Gordo
I can only express a opinion of what I have experienced in a real life production environment. In regards to printing cereal boxes, I imagine any colour analysis over time on those sheets (if any is done at all) would show a fluctuation from the original calibration, especially printing on Packaging board.
I guess its horses for courses, packaging is tight margin work, as long as it looks good, bright etc, then run. The work we print is high end of the market and really did see a change. Im not saying its down to FM print completely, but the current structure of our business, meant we couldn't run FM effectively (as we did before).
We are running a stable hybrid screening with a great print result, so a great business decision.
Yes, you can only express a opinion of what I have experienced in a real life production environment - that's why I said that I it's hard to dispute personal testimony. There may be many reasons why you have had the experience you've shared but that does not necessarily speak to the technology itself and does not reflect typical experience.
I also can only express a opinion of what I have experienced in a real life production environment (I was once a technical director of a "high-end" sheetfed shop), but I also have the experience of working with FM screening with several hundred shops around the globe.
I just used that press as an example that old presses can, and do, indeed print FM - in that case 25 micron. I could just as easily have listed a bunch of so called "high-end" printers and/or examples that have been running 10 micron for years - and many, many more that run 20 micron.

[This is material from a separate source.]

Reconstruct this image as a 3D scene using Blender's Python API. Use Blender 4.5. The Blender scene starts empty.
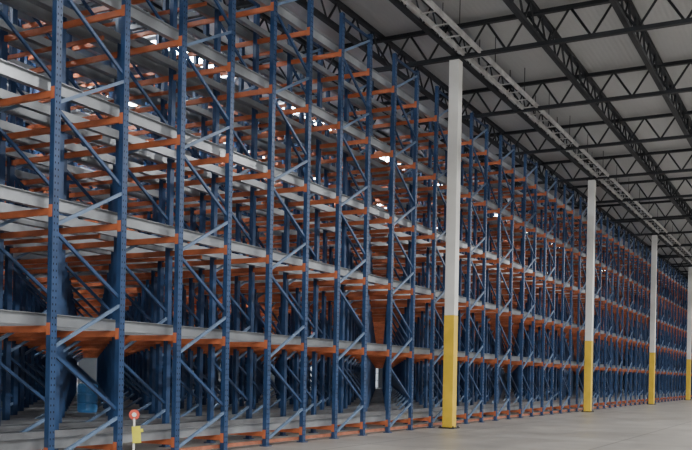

I'm glad you're running with great results now. My point is that yours is not the typical experience that I've seen - i.e. if a printer can print 400 lpi conventional AM (which is what your hybrid screen actually is) then there should be no issues printing FM. After all, presses do not know how dots are organized AM, FM, XM, etc. - they simply perform according to the size of dots that are on the plate. If you have dot size equivalency then you have press issue equivalency.
best, gordon p
PS, I am not advocating 10 micron FM printing nor am I suggesting that it is easy to implement. What I am advocating is that if there is an ROI greater than the cost of making a change to a print production process then the change should be made. It's a business decision. The technical issues, should they arise, around implementation are seldom difficult to resolve. The human issues (culture, attitude, technical incompetence, resources, etc.) are usually the barrier to success.